2014年8月24日日曜日

憲法を生んだ密室の9日間

日本国憲法を生んだ密室の九日間(鈴木昭典著/角川文庫・本年7月25日発行)を読み終えた。このブログでも何度か書いているが、日本国憲法はGHQが、東京裁判で昭和天皇の戦争責任追及を忌避するために、急いで作製された草案を元につくられたものだ。この文庫本は、その日程的に切羽詰った中で、GHQ民生局のどんなメンバーが、どのようにして草案を作成したかが書かれているノンフィクションである。

まず驚かされるのが、当時のGHQ民生局のメンバーの質の高さである。その中心は、民政局長ホイットニー准将。本業は法学博士号を持つ弁護士。マニラで法律事務所を開き、鉱山開発や株の投資など様々な事業を展開していていたが、真珠湾攻撃の1年前に帰国。軍務に戻る。マッカーサーの下でフィリピンの地下ゲリラ組織を統率。ミズーリ艦上の降伏調印式のマッカーサー演説も彼によるもの。実務の中心者、ケーディス大佐。フランス(スペインとも)系ユダヤ人。ハーバード大・ロースクール卒のニューディーラー。弁護士から政府機関や財務省の法律顧問を経て軍務に。ノルマンディー作戦などヨーロッパ戦線に参加。日本に関しては全くの素人だが、頭脳明晰で人当たりがよく、クセの強いホイットニーと好対照だという。第三の男、ラウエル中佐。カリフォルニア州・フレズノ生まれで、日系人農民と接していた。スタンフォード大からハーバードのロースクールに学び、再びスタンフォードで博士号取得。もちろん弁護士で政府機関の法律顧問。当時最もリベラルな日本側の在野の憲法草案をつくった高橋岩三郎らの「憲法研究会」とのつきあいから、橋渡し役となる。さらに海軍のハッシー中佐。ドナルド・キーン博士らも学んだ日本研究の組織・民事要員訓練所で学んだ弁護士。彼らが、運営委員会を構成している。この下に小委員会(立法権・行政権・人権・司法権・地方行政・財政・天皇)が置かれていたが、その担当者も極めて優秀な専門家や日本を良く知る人々であった。

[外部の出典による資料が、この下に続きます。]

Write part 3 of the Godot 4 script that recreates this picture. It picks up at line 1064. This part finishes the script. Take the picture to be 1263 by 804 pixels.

もうひとつ、驚いたこと。憲法草案は、SWNCC-150/4(初期対日方針)、SWNCC-228(憲法改正に関して具体的な指針を示した「日本の統治体制の改革」)という文書、さらに国連憲章などを軸として考えられたことである。すでに、アメリカは十分に対日占領の基本プランを制定していたのだ。草案はわずか9日間で書かれたが、実は膨大な事前準備がなされていたわけだ。

憲法草案の基礎事項であるマッカーサーノートに書かれた①天皇から権力を剥奪して地位だけを与えるという天皇条項も、②1928年のパリ条約に由来する戦争放棄に関する条項も、③封建制度の廃止も、これらの文書の上に構築されている。

さらに、GHQ民生局は日本に好意的だったことがわかる。公職追放令のリストアップは、1945年暮れには完了していたが、マッカーサーはこう言ったという。「日本の家庭ではお正月に家族全員で楽しむものだ。急ぐ必要はない。」公職追放は、年明けに延期された。

まだまだ気づいたことがある。前述の高橋岩三郎らの「憲法研究会」の案が、かなりGHQの草案に入れられていること。草案提出後、国会で第9条の自衛権について修正がなされたことなど、ポーンとGHQに憲法草案を渡されて、それを丸呑みさせられたわけではないわけだ。

まだまだ書きたいことはあるのだが、おそらく1945年当時の日本の保守政治家は、天皇を戦犯指定しようとしていたオーストラリアやニュージーランド(草案の提出時にはだいぶ軟化したようだが…。)のいる国際委員会を相手に回して、マッカーサーのようには絶対天皇(制)を守れなかっただろうと思われる。

それにつけても、アメリカの占領政策体制の優秀な人材群とその能率の良さには舌を巻く次第。